Thursday, December 19, 2013

Literary Bite: Tinkers by Paul Harding


Tikers by Paul Harding is a Pulitzer Prize-winner, and one of those books that you've probably seen around. I don't regret reading it (it took less than a day), but I can't say I particularly enjoyed it. The actual story parts I liked, but overall it's mostly artistic nonsense -- prose-y, as my mama says.

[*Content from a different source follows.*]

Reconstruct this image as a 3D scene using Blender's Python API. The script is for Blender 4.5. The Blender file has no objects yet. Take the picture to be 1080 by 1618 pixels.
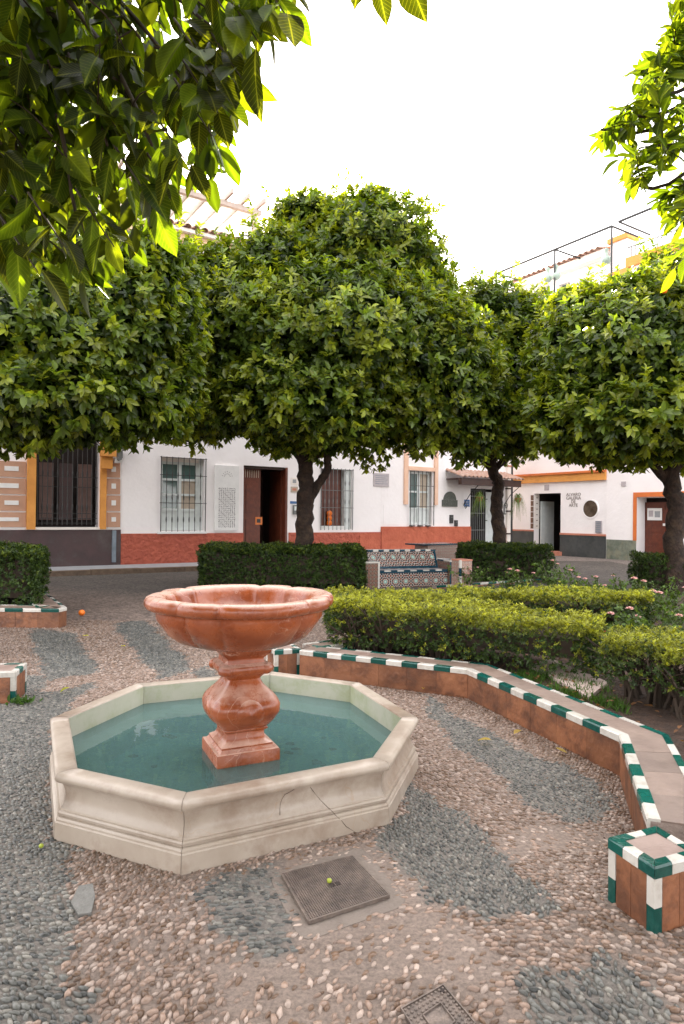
import bpy, math, random
import numpy as np
from mathutils import Vector, Matrix
random.seed(7); rng = np.random.default_rng(7)
R = math.radians
S = bpy.context.scene
# ------------------------------------------------------------------ camera, sky, sun, exposure
FPX, CH, PITCH, ROLL = 1030.0, 1.45, R(.3), R(.6)
cp, sp, cr, sr = math.cos(PITCH), math.sin(PITCH), math.cos(ROLL), math.sin(ROLL)
FW = Vector((0, cp, sp)); U0 = Vector((0, -sp, cp)); R0 = Vector((1, 0, 0))
RT = R0*cr + U0*sr; UP = -R0*sr + U0*cr
cam = bpy.data.cameras.new('camera'); camo = bpy.data.objects.new('camera', cam); S.collection.objects.link(camo)
cam.sensor_fit = 'HORIZONTAL'; cam.sensor_width = 36; cam.lens = 36*FPX/1080
cam.clip_start = .05; cam.clip_end = 500
camo.matrix_world = Matrix(((RT.x, UP.x, -FW.x, 0), (RT.y, UP.y, -FW.y, 0), (RT.z, UP.z, -FW.z, CH), (0, 0, 0, 1)))
S.camera = camo
SUN_EL, SUN_AZ = R(30), R(-9)          # azimuth from +Y, towards +X
w = bpy.data.worlds.new('World'); S.world = w; w.use_nodes = True
nt = w.node_tree; nt.nodes.clear()
sky = nt.nodes.new('ShaderNodeTexSky'); sky.sky_type = 'NISHITA'; sky.sun_disc = False
sky.sun_elevation = SUN_EL; sky.sun_rotation = SUN_AZ; sky.dust_density = 3.2; sky.air_density = 1.0; sky.ozone_density = 1.0
bg = nt.nodes.new('ShaderNodeBackground'); bg.inputs[1].default_value = .15
# thin high cloud: lifts and whitens the sky unevenly
tc = nt.nodes.new('ShaderNodeTexCoord'); mp = nt.nodes.new('ShaderNodeMapping'); mp.inputs['Scale'].default_value = (1.2, 1.2, 3.2)
cn = nt.nodes.new('ShaderNodeTexNoise'); cn.inputs['Scale'].default_value = 1.6; cn.inputs['Detail'].default_value = 5; cn.inputs['Roughness'].default_value = .5
ramp = nt.nodes.new('ShaderNodeMapRange'); ramp.inputs[1].default_value = .3; ramp.inputs[2].default_value = .7; ramp.inputs[3].default_value = .6; ramp.inputs[4].default_value = .96
mx = nt.nodes.new('ShaderNodeMix'); mx.data_type = 'RGBA'; mx.inputs[7].default_value = (5.3, 5.05, 4.95, 1)
wo = nt.nodes.new('ShaderNodeOutputWorld'); l = nt.links.new
l(tc.outputs['Generated'], mp.inputs[0]); l(mp.outputs[0], cn.inputs['Vector']); l(cn.outputs[0], ramp.inputs[0]); l(ramp.outputs[0], mx.inputs[0])
l(sky.outputs[0], mx.inputs[6]); l(mx.outputs[2], bg.inputs[0]); l(bg.outputs[0], wo.inputs[0])
sd = bpy.data.lights.new('sun', 'SUN'); sd.energy = 5; sd.angle = R(.6); sd.color = (1, .9, .74)
so = bpy.data.objects.new('sun', sd); S.collection.objects.link(so); so.location = (-3, 20, 30)
sdir = Vector((math.sin(SUN_AZ)*math.cos(SUN_EL), math.cos(SUN_AZ)*math.cos(SUN_EL), math.sin(SUN_EL)))
so.rotation_euler = sdir.to_track_quat('Z', 'Y').to_euler()
S.view_settings.view_transform = 'Standard'; S.view_settings.look = 'None'; S.view_settings.gamma = 1; S.view_settings.use_curve_mapping = False
S.view_settings.exposure = 2.35
S.render.engine = 'CYCLES'; S.cycles.max_bounces = 8; S.cycles.transparent_max_bounces = 16; S.cycles.use_denoising = True
S.cycles.diffuse_bounces = 4
# ------------------------------------------------------------------ layout: where a sight line meets a plane
CAM = Vector((0, 0, CH))
def ray(px, py): return FW + RT*((px-540)/FPX) - UP*((py-809)/FPX)
def G(px, py, z=0.):
    d = ray(px, py); t = (z-CH)/d.z; return CAM + d*t
def at(px, py, Y):
    d = ray(px, py); return CAM + d*(Y/d.y)
def proj(P):
    P = np.asarray(P, float); d = P - np.array(CAM); z = d@np.array(FW)
    z = np.where(np.abs(z) < 1e-4, 1e-4, z)
    return 540+FPX*(d@np.array(RT))/z, 809-FPX*(d@np.array(UP))/z, z
# ------------------------------------------------------------------ mesh helpers
ORI = {}
def link(o): S.collection.objects.link(o); return o
def tag(o, label=None, cat=None, group=None, kind=None):
    for k, v in (('label', label), ('category', cat), ('group', group), ('kind', kind)):
        if v: o[k] = v
    return o
def thing(name, label, cat, loc=(0, 0, 0), group=None, rz=0.):
    o = link(bpy.data.objects.new(name, None)); o.location = loc; o.rotation_euler.z = rz; o.empty_display_size = .2
    ORI[o.name] = Vector(loc); return tag(o, label, cat, group)
def mesh(V, F, mat, smooth=False, cols=None, name='mesh'):
    V = np.asarray(V, np.float32); me = bpy.data.meshes.new(name)
    if isinstance(F, np.ndarray):
        nf, k = F.shape; me.vertices.add(len(V)); me.vertices.foreach_set('co', V.ravel())
        me.loops.add(nf*k); me.loops.foreach_set('vertex_index', F.astype(np.int32).ravel())
        me.polygons.add(nf); me.polygons.foreach_set('loop_start', np.arange(nf, dtype=np.int32)*k)
        me.update(calc_edges=True)
    else:
        me.from_pydata([tuple(map(float, v)) for v in V], [], F)
    if smooth: me.polygons.foreach_set('use_smooth', np.ones(len(me.polygons), bool))
    if cols is not None:
        a = me.attributes.new('Col', 'FLOAT_COLOR', 'POINT'); c = np.ones((len(V), 4), np.float32); cols = np.asarray(cols); c[:, :cols.shape[-1]] = cols
        a.data.foreach_set('color', c.ravel())
    if mat: me.materials.append(mat)
    me.validate(); me.update(); return me
def obj(name, V, F, mat, parent=None, smooth=False, cols=None, loc=None, local=False):
    o = link(bpy.data.objects.new(name, None if 0 else bpy.data.meshes.new(name)))
    V = np.asarray(V, float).reshape(-1, 3); own = Vector(loc) if loc is not None else Vector((0, 0, 0))
    if parent is not None:
        o.parent = parent; pw = ORI[parent.name]
        if not local:
            if loc is None: own = pw.copy()
            V = V - np.array(own); o.location = own - pw
        ORI[o.name] = own
    else:
        V = V - np.array(own); o.location = own; ORI[o.name] = own
    drop = o.data; o.data = mesh(V, F, mat, smooth, cols, name); bpy.data.meshes.remove(drop)
    return o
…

Tinkers is, loosely, the story of three generations, fathers and sons, taking place mostly in the wilderness of Maine, and mostly inside the characters' heads. There's an underlying theme of clocks -- time ticking away, people as clocks, gears out of place, clocks wound too tight -- embodied in the insanity, epilepsy, and impending death of the three men (a preacher, a tinker, and a clock-repairer). The story itself is not chronological, and jumps from character to character, so you have to pay attention!
Framed partly as a deathbed vigil for George Washington Crosby, a clock repairer, the book wanders through time and consciousness, describing in fine-grain detail its rural Maine setting and the epileptic fits of George’s father, Howard, an old-time tinker who traveled the countryside by wagon. (NYT)
I had the sense that I was reading something beautiful, but beyond my grasp. Like getting glimpses of someone else's dreams and hearing descriptions of things I couldn't possibly see. There were times when after reading a few pages I had no idea what was going on, but then after skimming back, I realized that was because there really wasn't anything going on.

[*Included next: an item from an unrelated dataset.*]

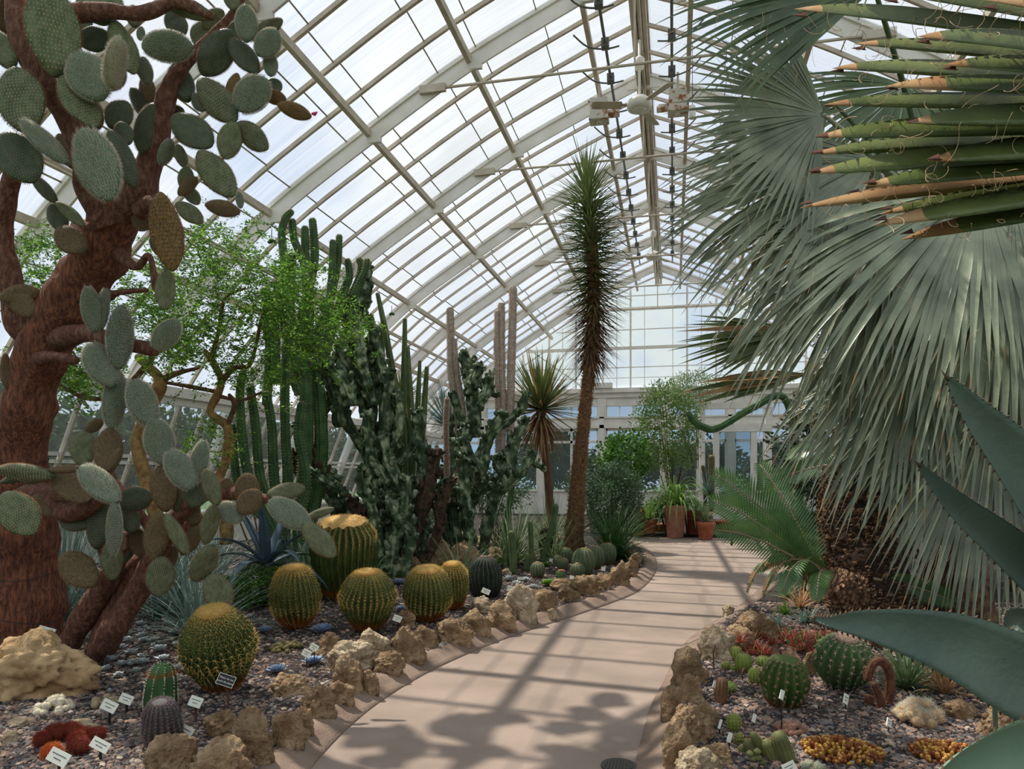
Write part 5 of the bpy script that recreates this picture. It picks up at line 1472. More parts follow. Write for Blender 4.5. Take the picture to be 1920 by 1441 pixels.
# bushes
def bush(name, label, cx, cy, D, rx, ry, n, L_, W_, m, seed, cat='bush', stems=6, base=None, dz=0, group=None, deep=.8, parts=True):
    g = np.random.default_rng(seed)
    b = P(cx, cy, D); b0 = Vector((b.x, b.y, ZB)) if base is None else base
    t = thing(name, label, cat, b0, group)
    RX = rx / F * D; RZ = ry / F * D
    v = g.normal(size=(n, 3)); v /= np.linalg.norm(v, axis=1, keepdims=True)
    rad_ = g.uniform(.35, 1, (n, 1)) ** .5
    for k in range(n):
        rad_[k] *= .8 + .35 * noise.noise(Vector(v[k]) * 2.2 + Vector((seed, 0, 0)))
    p = v * rad_ * np.array([[RX, RX * deep, RZ]]) + np.array(b)
    p = p[p[:, 2] > ZB]
    mb = MB(); leafcloud(mb, p, v[:len(p)] + g.normal(0, .6, (len(p), 3)), L_ * g.uniform(.7, 1.2, len(p)), W_, 0, seed)
    mb.build('foliage', m, t, smooth=False)
    rr = random.Random(seed)
    for i in range(stems):
        e = b + Vector((rr.uniform(-.6, .6) * RX, rr.uniform(-.6, .6) * RX * deep, rr.uniform(-.1, .8) * RZ))
        mid = b0.lerp(e, .5) + Vector((rr.uniform(-.1, .1), rr.uniform(-.1, .1), 0))
        sm = MB(); q, r = smoothpts([b0 + Vector((rr.uniform(-.04, .04), 0, 0)), mid, e], 5, [.02, .014, .006]); sm.tube(q, r, 6); sm.build('stem', m_acb2, t)
    return t
bush('olive_bush', 'dense grey green small leaved bush right of the yucca trunk', 1150, 935, 15.3, 66, 86, 6500, .075, .036, m_olive, 61)
bush('broadleaf_shrub', 'shrub with broad fresh green leaves before the back windows', 1170, 860, 18.5, 60, 66, 1300, .12, .09, m_green, 62, base=G(1175, 975))
bush('slender_tree', 'slim red stemmed shrub tree with tiny leaves in front of the back windows', 1250, 800, 19.5, 78, 112, 5600, .08, .045, mat('dusty_leaf', (122, 148, 78), (92, 120, 56), 4, .5, trans=.3), 63, stems=10, base=G(1262, 970))
bush('airy_tree', 'pale airy tree behind the palm leaf tips at the back', 1300, 730, 24, 60, 45, 2600, .08, .04, mat('airy_leaf', (150, 170, 128), (124, 148, 100), 4, .5, trans=.35), 64, base=G(1310, 960))
bush('low_shrub', 'bright green low shrub behind the potted plants', 1250, 950, 19.2, 45, 25, 1400, .07, .04, m_green, 65)
bush('green_bush', 'bright green leafy undergrowth behind the blue agave', 490, 1095, 8.6, 75, 48, 1500, .05, .035, m_green, 66)
bush('green_bush', 'green leafy undergrowth left behind the second golden barrel', 440, 1112, 8.2, 55, 42, 1100, .045, .03, m_green, 67)
bush('hedge_shrub', 'mixed green shrub filling the bed behind the olive bush', 1110, 900, 19, 60, 60, 1500, .08, .05, m_olive, 68)
bush('red_flowered_shrub', 'low leafy shrub among the pots at the path end', 1290, 950, 19.6, 40, 22, 900, .06, .03, m_green, 69)
bush('green_bush', 'dark green undergrowth beneath the slim columns', 780, 960, 14, 90, 50, 2200, .08, .03, m_olive, 70)
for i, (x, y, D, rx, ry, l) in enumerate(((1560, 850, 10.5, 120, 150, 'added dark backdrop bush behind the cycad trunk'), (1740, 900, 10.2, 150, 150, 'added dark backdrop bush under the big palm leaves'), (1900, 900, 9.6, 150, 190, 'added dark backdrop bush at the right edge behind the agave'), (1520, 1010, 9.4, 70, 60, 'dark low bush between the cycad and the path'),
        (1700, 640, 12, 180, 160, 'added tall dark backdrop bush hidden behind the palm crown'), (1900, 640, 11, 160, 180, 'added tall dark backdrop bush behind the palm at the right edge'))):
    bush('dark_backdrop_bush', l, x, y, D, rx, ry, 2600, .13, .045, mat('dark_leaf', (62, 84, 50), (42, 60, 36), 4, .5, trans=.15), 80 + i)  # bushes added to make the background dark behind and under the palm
bush('grey_shrub', 'low grey green shrub against the left wall behind the prickly pear', 330, 905, 13, 90, 40, 1500, .08, .025, m_grassb, 90)
bush('grey_shrub', 'low grey green shrub between the column stems and left wall', 480, 930, 12.5, 90, 50, 1500, .08, .025, m_grassb, 91)
bush('green_bush', 'undergrowth beneath the woolly columns', 930, 920, 15, 80, 60, 2200, .08, .03, m_olive, 71)

# ground rosettes
def echeveria(label, px, py, wpx, m, seed, name='blue_echeveria', z=ZB, n=34, lw=.45, group=None, flat=1.0):
    c = G(px, py, z); D = F * (HC - z) / (py - HY); R_ = wpx / F * D / 2; g = random.Random(seed); mb = MB()
    for i in range(n):
        f_ = i / n; a = i * 2.39996; e = 1.35 - 1.15 * f_ ** .7
        e *= flat
        L_ = R_ * (.35 + .75 * f_) * g.uniform(.9, 1.1)
        d = Vector((math.cos(a) * math.cos(e), math.sin(a) * math.cos(e), math.sin(e)))
        blade(mb, c + Vector((0, 0, .012 + .02 * (1 - f_))), d, L_, R_ * lw, 5, -.35, .3, prof=lambda t_: (.45 + 1.1 * t_ if t_ < .5 else 1) * (1 - max(0, (t_ - .55) / .45) ** 2 * .97), thick=R_ * .03)
    return tag(mb.build(name, m, None, loc=c), label, 'succulent', group)
for i, (x, y, w_, l) in enumerate(((484, 1122, 46, 'blue rosette left of the second golden barrel, with broad leaves'), (497, 1186, 34, 'blue rosette right behind the nearest golden barrel'), (606, 1186, 50, 'blue rosette between the second barrel and the one before the largest'), (520, 1262, 42, 'blue rosette in front of the olive brown cactus mat'), (588, 1246, 46, 'blue rosette behind the twin tilted labels'),
        (748, 1096, 34, 'blue rosette behind the golden barrels near the boulders'), (752, 1145, 24, 'small blue rosette squeezed between two golden barrels'), (865, 1040, 26, 'blue rosette on the rocks behind the barrels'), (140, 1180, 30, 'grey blue rosette beside the thick trunk base'), (905, 1042, 30, 'pale blue succulent beside pale sunlit boulder'), (462, 1112, 26, 'small blue rosette left of the broad leaved one'))):
    echeveria(l, x, y, w_, m_echb, i, group='blue rosettes of the left bed')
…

I'd be interested to meet the author, just to interact with the kind of mind that produces writing like this. Does he just like the way some sentences sound? Or is there a deliberate purpose to every part, and I'm just not smart enough to get it?

It's quite popular...Tinkers made NPR’s best debut fiction, The New Yorker magazine’s list of reviewers’ favorites in 2009, and is an indie bookshop "darling" -- aka this is a book I should like. But I didn't. I only finished it because I was comfortable on the couch and it was too short to quit. I'd be interested to hear what other people liked about it.